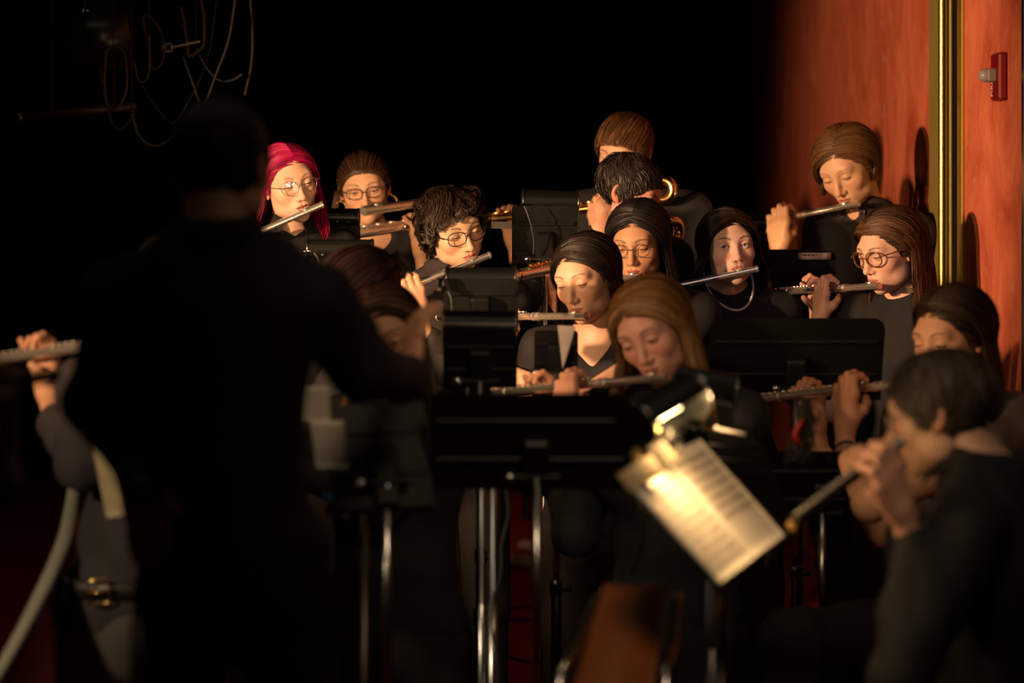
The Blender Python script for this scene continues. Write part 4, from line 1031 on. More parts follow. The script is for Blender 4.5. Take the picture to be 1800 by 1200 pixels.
# ---- woman with bass flute
c = HC(640, 328, 7.75); a = (2, 12, 7); l = lips(c, *a)
bf, BR, BO = bass_flute(W(842, 360, 7.85), W(430, 420, 7.0), .066, 'silver bass flute held by the woman with hoop earrings', W(650, 372, 7.6), M['silver'], M['silver'], .0160, xl=.09)
p = person('p', c, *a, 'person with swept brown hair, dark glasses and gold hoop earrings behind a bass flute', skin=WARM, neck='scoop', g=dict(w=1.02, jaw=1.05, lip=(.36, .10, .09), open=.5),
    hair=('back', dict(knot=(0, .9, -.2), bun=.03, n=1100), (.055, .026, .012)),
    arms=[dict(s=-1, frame=(BR, BO), x=-.75, flip=-1, v=0, big=True), dict(s=1, frame=(BR, BO), x=-.35, big=True)])
glasses(p, M['frame_black'], .0265, .0175, .0016, 2.6)
for s in (-1, 1):
    e = c+p['R']@np.array([s*.082, .0, -.042]); aa = np.linspace(0, 2*math.pi, 26, endpoint=False)
    o = MB().tube([e+np.array([math.cos(q)*.020, s*.006, -.022+math.sin(q)*.025]) for q in aa], .0028, 8, closed=True).ball(e+np.array([0, 0, .006]), .004).build('hoop_earring', M['gold']); put(o, p['root'])
# hanging hair locks at her left cheek
tb = MB()
for i in range(60):
    q = c+p['R']@np.array([-.078-rng.uniform(0, .018), .01+rng.uniform(-.02, .03), -.01]); tb.tube(spline([q, q+np.array([-.012, 0, -.07]), q+np.array([-.020-rng.uniform(0, .02), 0, -.15])], 8), [.0016]*7+[.0005], 4)
put(tb.build('hair_lock', M['hair'], cols=(.09, .04, .018)), p['root'])

# ---- curly-haired player with black glasses
c = HC(797, 398, 6.8); a = (22, 22, 17); l = lips(c, *a); f1 = solve_foot(l, 470, 602, .615, True)
fl, FR, FO = flute(l, f1, 'silver flute of the curly-haired player in black glasses, slanting to lower left')
p = person('p', c, *a, 'person with short curly brown hair and black-rimmed glasses playing a flute', skin=(.62, .40, .27), female=False, neck='collar', shirt='grey_shirt', bigS=.93, slope=.015,
    g=dict(lip=(.45, .09, .08), jaw=.98, open=.2),
    hair=('short', dict(len=.085, lift=.030, cap=.020, comb=(-.5, -.5, -.1), curl=.011, turns=8, seg=16, mess=.35, side=.55, n=2600, over=-.06, locks=110, gather=.75), (.020, .011, .006)),
    arms=[dict(s=-1, frame=(FR, FO), x=-.40, flip=-1, v=1), dict(s=1, frame=(FR, FO), x=-.20, v=2)])
glasses(p, M['frame_black'], .0255, .0200, .0014, 2.9)

# ---- tall fair player at the back
c = HC(1098, 262, 7.6); a = (-28, 26, -6)
bf, BR, BO = bass_flute(W(1190, 331, 7.5), W(800, 377, 7.9), .060, 'gold bass flute with its bend beside the fair-haired player', W(1085, 322, 7.5), M['gold'], M['gold'], .0150)
p = person('p', c, *a, 'tall person with a straight light brown fringe at the back, face mostly hidden', skin=WARM, female=False, hair=('short', dict(len=.12, lift=.016, cap=.016, comb=(-.3, -1.2, -.3), rad=.5, mess=.05, side=.75, n=2600), (.11, .052, .020)),
    arms=[dict(s=1, frame=(BR, BO), x=-.255, big=True, hs=1.05, sleeve='rolled'), dict(s=-1, frame=(BR, BO), x=-.62, flip=-1, big=True)])

# ---- dark-haired man turned right
c = HC(1108, 336, 7.05); a = (68, 26, 0)
bf, BR, BO = bass_flute(W(1200, 402, 7.25), W(900, 468, 6.72), .056, 'rose-toned bass flute reaching from behind the dark heads to its open foot', W(1140, 375, 7.2), M['silver'], M['gold'], .0165, umat=M['rose'])
p = person('p', c, *a, 'person with short dark greying hair turned right, only forehead and ear showing', byaw=20, skin=(.62, .30, .22), female=False,
    hair=('short', dict(len=.05, lift=.012, cap=.010, comb=(.2, -.5, -.3), mess=.25, side=.5, n=2600), (.030, .022, .018)),
    arms=[dict(s=1, frame=(BR, BO), x=-.24, big=True), dict(s=-1, frame=(BR, BO), x=-.52, v=1, big=True, flip=-1)])

# ---- young woman, long black hair, between
c = HC(1122, 424, 6.9); a = (-18, 14, 2); l = lips(c, *a); f1 = solve_foot(l, 915, 506, .615, False)
fl, FR, FO = flute(l, f1, 'flute of the black-haired player, mostly hidden behind the woman in front')
p = person('p', c, *a, 'person with long black hair and thin glasses half hidden behind the central woman', skin=TAN,
    hair=('long', dict(a0=60, part=.05, ph0=78, len=.26, vol=.016, wave=.004, flare=.03, n=900), (.010, .008, .008)),
    arms=[dict(s=-1, frame=(FR, FO), x=-.43, flip=-1, v=1), dict(s=1, frame=(FR, FO), x=-.24, v=0)])
glasses(p, M['frame_black'], .024, .019, .0010, 2.2)

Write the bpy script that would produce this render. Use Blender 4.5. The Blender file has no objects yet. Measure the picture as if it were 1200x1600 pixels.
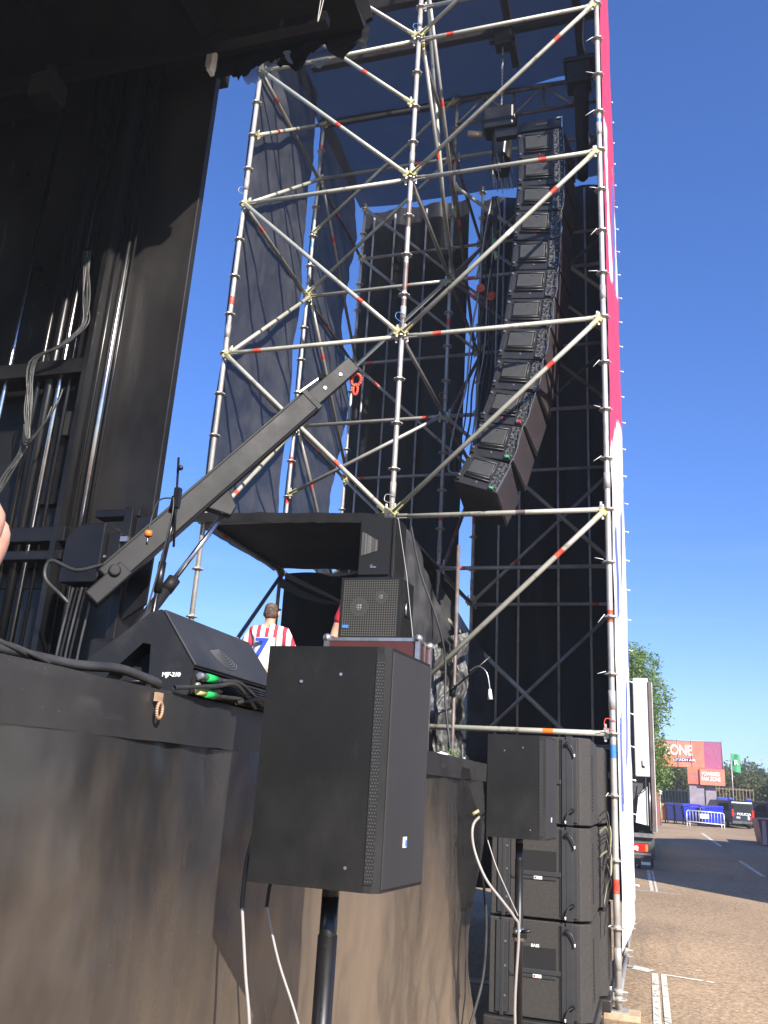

> [Exercise directions]: Skip the pictures and restate exactly the lines from the beginning of the listing to the line with "cols=(.09, .04, .018)), p['root'])", that line included.

> [The output]:
The Blender Python script for this scene continues. Write part 4, from line 1031 on. More parts follow. The script is for Blender 4.5. Take the picture to be 1800 by 1200 pixels.
# ---- woman with bass flute
c = HC(640, 328, 7.75); a = (2, 12, 7); l = lips(c, *a)
bf, BR, BO = bass_flute(W(842, 360, 7.85), W(430, 420, 7.0), .066, 'silver bass flute held by the woman with hoop earrings', W(650, 372, 7.6), M['silver'], M['silver'], .0160, xl=.09)
p = person('p', c, *a, 'person with swept brown hair, dark glasses and gold hoop earrings behind a bass flute', skin=WARM, neck='scoop', g=dict(w=1.02, jaw=1.05, lip=(.36, .10, .09), open=.5),
    hair=('back', dict(knot=(0, .9, -.2), bun=.03, n=1100), (.055, .026, .012)),
    arms=[dict(s=-1, frame=(BR, BO), x=-.75, flip=-1, v=0, big=True), dict(s=1, frame=(BR, BO), x=-.35, big=True)])
glasses(p, M['frame_black'], .0265, .0175, .0016, 2.6)
for s in (-1, 1):
    e = c+p['R']@np.array([s*.082, .0, -.042]); aa = np.linspace(0, 2*math.pi, 26, endpoint=False)
    o = MB().tube([e+np.array([math.cos(q)*.020, s*.006, -.022+math.sin(q)*.025]) for q in aa], .0028, 8, closed=True).ball(e+np.array([0, 0, .006]), .004).build('hoop_earring', M['gold']); put(o, p['root'])
# hanging hair locks at her left cheek
tb = MB()
for i in range(60):
    q = c+p['R']@np.array([-.078-rng.uniform(0, .018), .01+rng.uniform(-.02, .03), -.01]); tb.tube(spline([q, q+np.array([-.012, 0, -.07]), q+np.array([-.020-rng.uniform(0, .02), 0, -.15])], 8), [.0016]*7+[.0005], 4)
put(tb.build('hair_lock', M['hair'], cols=(.09, .04, .018)), p['root'])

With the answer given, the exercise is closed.